Problem statement → Return the lines where the word "parts" occurs.

Record set →
/---
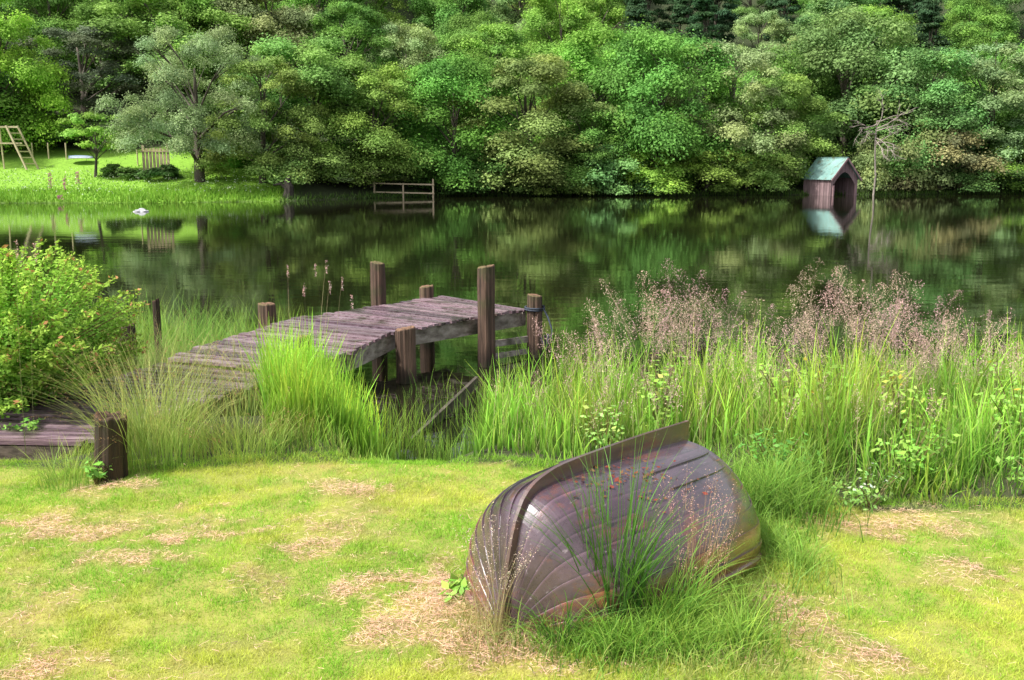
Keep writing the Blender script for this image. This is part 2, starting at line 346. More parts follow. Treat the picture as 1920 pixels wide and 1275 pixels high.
FT=[
(-120,84,30,300,'c','green','green leafy tree just beyond the left end of the far lawn'),
(10,86,-30,210,'e','lime','bright fresh green tree at the left edge behind the wooden climbing frame'),
(165,94,25,240,'d','plum','dark purplish tree between the bright left edge tree and the grey willow'),
(320,99,-60,260,'b','olive','olive tree rising just behind the top of the grey willow'),
(590,85,55,260,'a','olive','olive green tree to the right of the grey willow'),
(700,84,105,210,'e','mid','fresh green tree leaning over the shore above the wooden water railing'),
(850,88,95,230,'c','green','round green tree just right of the wooden water railing'),
(990,88,90,240,'b','olive','yellowish olive tree at the middle of the far shore'),
(1095,88,190,160,'a','green','low green tree right of the yellowish olive shore tree'),
(1120,97,50,240,'e','mid','mid green tree rising behind the low green shore tree'),
(1230,91,45,250,'c','green','deep green broad tree in the right middle of the shore'),
(1370,92,50,230,'d','grey','tall grey green tree right of the deep green broad tree'),
(1455,93,130,180,'b','olive','olive tree immediately left of the boathouse'),
(1580,99,15,290,'c','blue','tall bluish green tree rising directly behind the boathouse'),
(1705,95,75,230,'a','blue','rounded bluish green tree between the dead branches and the right edge trees'),
(1850,96,60,250,'d','grey','pale grey olive tree near the right end of the far shore'),
(1960,96,30,240,'e','green','green tree cut by the right edge of the view'),
(2110,97,60,260,'b','olive','olive tree beyond the right edge of the view'),
]
for px,ty,tp,wp,key,cl,lb in FT:
    x0=xat(px,ty); zb=float(hgt(x0,ty)); H=zat(tp,ty)-zb
    tree('broadleaf_tree',key,x0,ty,H,wp/F*ty*1.1,cl,lb,group='broadleaf trees along the far shore')
x0=xat(375,78); tree('willow_tree','willow',x0,78,zat(38,78)-float(hgt(x0,78)),14,'grey','large grey green willow with dark trunk standing on the far lawn',group=None)
x0=xat(495,79); tree('willow_tree','d',x0,79,10.5,9.5,'olive','smaller olive willow with dark trunk right of the large willow')
x0=xat(182,79); tree('small_tree','small',x0,79,zat(203,79)-float(hgt(x0,79)),5.4,'mid','small round fresh green tree alone on the far lawn')
BU=[(575,80.5,262,170,'bushb','olive','olive bush hanging down to the shore tip below the smaller willow'),
(650,84,290,170,'bushb','grey','pale green bush leaning over the water left of the wooden railing'),
(735,87.5,290,140,'bush','lime','lime bush behind the wooden water railing'),
(830,87,275,150,'bushb','green','green bush on the waterline under the round green tree'),
(925,87.3,280,150,'bush','dark','dark bush on the waterline under the yellowish olive tree'),
(1030,87.5,270,150,'bushb','olive','olive bush on the waterline beside the low green tree'),
(1130,88,255,150,'bush','blue','bluish bush on the waterline in the middle right'),
(1225,88.5,270,160,'bushb','lime','lime green bush overhanging the water, halfway to the boathouse'),
(1330,89,280,150,'bush','mid','low green bush under the grey green tree'),
(1400,90,280,120,'bushb','olive','olive bush second left of the boathouse'),
(1465,92,285,100,'bush','mid','green bush touching the left side of the boathouse'),
(1690,91.5,215,150,'bushb','brown','brownish olive bush immediately right of the boathouse'),
(1765,91.5,245,150,'bush','brown','tan olive bush, second right of the boathouse'),
(1835,92,290,140,'bushb','dark','dark bush at the waterline near the right edge'),
(1915,92.5,270,150,'bush','mid','green bush at the right edge waterline'),
(75,88,225,160,'bushb','dark','dark bush behind the wooden climbing frame'),
(150,92,215,170,'bush','green','green bush behind the small round lawn tree'),
(280,92,225,180,'bushb','plum','dusky bush behind the pale picket panel'),
(420,90,255,150,'bush','green','green bush behind the large willow trunk'),
(500,86,260,130,'bushb','mid','mid green bush right of the large willow trunk'),
]
for px,ty,tp,wp,key,cl,lb in BU:
    x0=xat(px,ty); zb=float(hgt(x0,ty)); H=zat(tp,ty)-zb
    tree('shore_bush',key,x0,ty,H,wp/F*ty*1.15,cl,lb,cat='bush',group='bushes along the far shore')
kinds=['mid','green','olive','grey','blue','lime','green','mid','mid','green']
for row,(ry,sp) in enumerate([(104,7.6),(114,8.5),(125,9),(138,9.5),(153,10.5),(172,12)]):
    hw=ry*.56+8; xx=-hw+random.uniform(0,3)
    while xx<hw:
        yv=ry+random.uniform(-3,3); px=960+xx/yv*F
        con = row>=1 and (random.random()<.1 or (1180<px<1360 and row>=1) or (1620<px<1780 and row>=1) or (1880<px and row>=2))
        if con: tree('conifer_tree','conifer',xx,yv,random.uniform(14,19),random.uniform(6,8),'fir','dark conifer rising among the broadleaf trees on the hillside','conifer','conifers on the hillside')
        else:
            s=random.uniform(.85,1.3)
            tree('hillside_tree',random.choice('abcde'),xx,yv,11*s,9.4*s,random.choice(kinds),'leafy broadleaf tree on the hillside behind the shoreline trees','tree','broadleaf trees on the hillside')
        xx+=sp*random.uniform(.75,1.2)
for px,lb in ((225,'dark fern clump left of the pale picket panel'),(305,'dark fern clump in front of the pale picket panel')):
    x0=xat(px,79); tree('fern_clump','fern',x0,79,1.1,3.4,'dark',lb,cat='fern',group='fern clumps on the far lawn')

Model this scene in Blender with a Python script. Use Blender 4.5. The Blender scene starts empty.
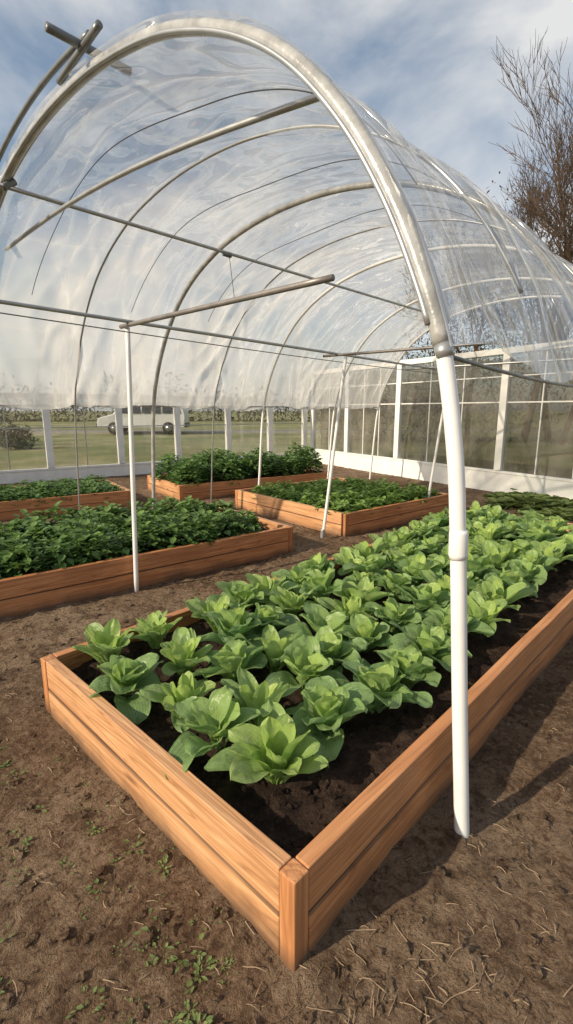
import bpy, bmesh, math, random
from mathutils import Vector, Matrix, noise
random.seed(7)
R=random.Random(7)
sc=bpy.context.scene
col=sc.collection
sc.view_settings.view_transform='Standard'
sc.view_settings.look='None'
sc.view_settings.exposure=0

# ------------------------------------------------------------ helpers
def link(o,parent=None):
    col.objects.link(o)
    if parent: o.parent=parent
    return o
def empty(name,loc=(0,0,0)):
    e=bpy.data.objects.new(name,None); e.location=loc; e.empty_display_size=.2
    col.objects.link(e); return e
def mesh_obj(name,verts,faces,mat,parent=None,smooth=True):
    m=bpy.data.meshes.new(name); m.from_pydata(verts,[],faces); m.update()
    if smooth: m.polygons.foreach_set('use_smooth',[True]*len(m.polygons))
    if mat: m.materials.append(mat)
    o=bpy.data.objects.new(name,m); return link(o,parent)
def tube_geo(pts,rad,sides,V,F,cap=True):
    pts=[Vector(p) for p in pts]; n=len(pts)
    rads=rad if isinstance(rad,(list,tuple)) else [rad]*n
    base=len(V); prev=None
    for i,p in enumerate(pts):
        t=(pts[min(i+1,n-1)]-pts[max(i-1,0)])
        if t.length<1e-9: t=Vector((0,0,1))
        t.normalize()
        if prev is None:
            a=Vector((0,0,1)) if abs(t.z)<.9 else Vector((1,0,0))
            nrm=t.cross(a).normalized()
        else:
            nrm=(prev-t*prev.dot(t)).normalized()
        prev=nrm; b=t.cross(nrm)
        for k in range(sides):
            a=2*math.pi*k/sides
            V.append(tuple(p+(nrm*math.cos(a)+b*math.sin(a))*rads[i]))
    for i in range(n-1):
        for k in range(sides):
            k2=(k+1)%sides
            F.append((base+i*sides+k,base+i*sides+k2,base+(i+1)*sides+k2,base+(i+1)*sides+k))
    if cap:
        F.append(tuple(base+k for k in reversed(range(sides))))
        F.append(tuple(base+(n-1)*sides+k for k in range(sides)))
def tube(name,pts,rad,mat,parent=None,sides=14):
    V=[];F=[]; tube_geo(pts,rad,sides,V,F)
    return mesh_obj(name,V,F,mat,parent)
def box(name,center,size,rotz,mat,parent=None,bev=.004):
    sx,sy,sz=[s/2 for s in size]
    V=[(x,y,z) for x in(-sx,sx) for y in(-sy,sy) for z in(-sz,sz)]
    F=[(0,1,3,2),(4,6,7,5),(0,4,5,1),(2,3,7,6),(0,2,6,4),(1,5,7,3)]
    o=mesh_obj(name,V,F,mat,parent,smooth=False)
    o.location=center; o.rotation_euler=(0,0,rotz)
    if bev:
        b=o.modifiers.new('b','BEVEL'); b.width=bev; b.segments=2
    return o

class NT:
    def __init__(s,mat): s.t=mat.node_tree; s.n=s.t.nodes; s.l=s.t.links
    def add(s,ty,**k):
        n=s.n.new(ty)
        for a,b in k.items():
            if a in n.inputs: n.inputs[a].default_value=b
            else: setattr(n,a,b)
        return n
    def L(s,a,b): s.l.new(a,b)
    def val(s,node,idx,v):
        if isinstance(v,bpy.types.NodeSocket): s.l.new(v,node.inputs[idx])
        else: node.inputs[idx].default_value=v
    def math(s,op,a,b=0.,clamp=False):
        n=s.n.new('ShaderNodeMath'); n.operation=op; n.use_clamp=clamp
        s.val(n,0,a); s.val(n,1,b); return n.outputs[0]
    def mix(s,f,a,b):
        n=s.n.new('ShaderNodeMix'); n.data_type='RGBA'
        s.val(n,0,f); s.val(n,6,a); s.val(n,7,b); return n.outputs[2]
    def noise(s,vec,scale,detail=4,rough=.5,dist=0):
        n=s.n.new('ShaderNodeTexNoise'); n.inputs['Scale'].default_value=scale
        n.inputs['Detail'].default_value=detail; n.inputs['Roughness'].default_value=rough
        n.inputs['Distortion'].default_value=dist
        if vec is not None: s.L(vec,n.inputs['Vector'])
        return n.outputs['Fac']
    def ramp(s,f,stops):
        n=s.n.new('ShaderNodeValToRGB'); e=n.color_ramp.elements
        while len(e)<len(stops): e.new(.5)
        for i,(p,c) in enumerate(stops):
            e[i].position=p; e[i].color=(*c,1) if len(c)==3 else c
        s.L(f,n.inputs[0]); return n.outputs[0]
    def step(s,f,a,b):
        n=s.n.new('ShaderNodeMapRange'); n.interpolation_type='SMOOTHSTEP'
        s.L(f,n.inputs[0]); n.inputs[1].default_value=a; n.inputs[2].default_value=b; return n.outputs[0]
    def mapping(s,vec,scale=(1,1,1),rot=(0,0,0)):
        n=s.n.new('ShaderNodeMapping'); n.inputs['Scale'].default_value=scale; n.inputs['Rotation'].default_value=rot
        s.L(vec,n.inputs['Vector']); return n.outputs[0]
    def bump(s,h,strength=.5,dist=.01):
        n=s.n.new('ShaderNodeBump'); n.inputs['Strength'].default_value=strength; n.inputs['Distance'].default_value=dist
        s.L(h,n.inputs['Height']); return n.outputs[0]
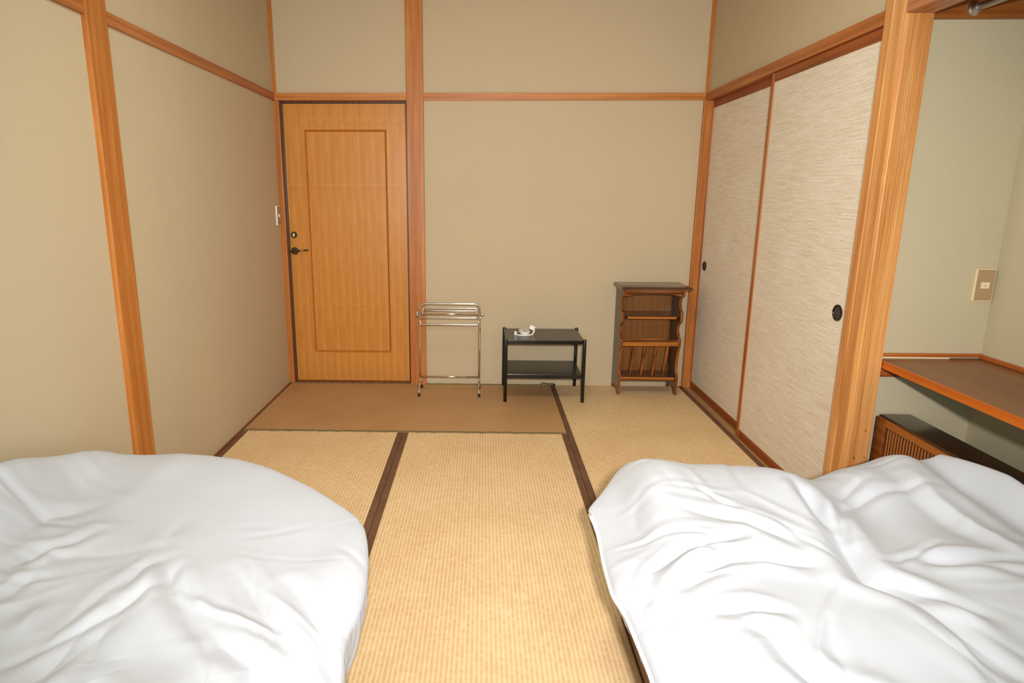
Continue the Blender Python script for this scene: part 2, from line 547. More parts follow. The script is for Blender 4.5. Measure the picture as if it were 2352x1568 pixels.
M_win.b.inputs['Emission Color'].default_value = (.86, .97, 1, 1)
M_win.b.inputs['Emission Strength'].default_value = .8
M_win = M_win.m

# ------------------------------------------------------------------ the room
XR = 2.66       # face of the closet wall
YA = -1.86      # end wall of the alcove
XS = 3.11       # side wall of the alcove
ZC = 2.62
YB = -4.92

def struct(name, bm, m, label, cat='wall', **k):
    o = obj(name, bm, m, **k)
    return setp(o, label, cat, kind='structure')

struct('floor', bx(-.1, 3.25, YB-.1, .15, -.16, -.055), M_gap, 'subfloor under the tatami mats', 'floor')
struct('ceiling', bx(-.1, 3.25, YB-.1, .15, ZC, ZC+.08), M_ceil, 'flat boarded ceiling above the picture', 'ceiling')
bm = bmesh.new()
box(bm, -.1, .02, 0, .1, -.1, ZC)
box(bm, .02, .86, 0, .1, 1.82, ZC)
box(bm, .86, 2.75, 0, .1, -.1, ZC)
struct('wall_back', bm, M_wall, 'beige fabric-papered back wall behind the black table and the door')
struct('wall_left', bx(-.1, 0, YB, 0, -.1, ZC), M_wall, 'beige papered left wall crossed by a brown post')
struct('wall_right', bx(XR, XR+.08, -1.83, 0, 1.83, ZC), M_wall, 'beige papered wall above the sliding closet doors')
struct('wall_alcove_end', bx(2.70, 3.2, YA, YA+.06, -.1, ZC), M_wall2, 'beige end wall of the alcove with the wall switch, tinted for greenish light')
struct('wall_alcove_side', bx(XS, XS+.08, YB, YA, -.1, ZC), M_wall2, 'beige side wall of the alcove at the right picture edge')
bm = bmesh.new()
for a in ((-.1, .25, -.1, ZC), (2.35, 3.2, -.1, ZC), (.25, 2.35, -.1, .75), (.25, 2.35, 2.0, ZC)):
    box(bm, a[0], a[1], YB-.1, YB, a[2], a[3])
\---
Answer to the exercise →
Keep writing the Blender script for this image. This is part 2, starting at line 346. More parts follow. Treat the picture as 1920 pixels wide and 1275 pixels high.
Continue the Blender Python script for this scene: part 2, from line 547. More parts follow. The script is for Blender 4.5. Measure the picture as if it were 2352x1568 pixels.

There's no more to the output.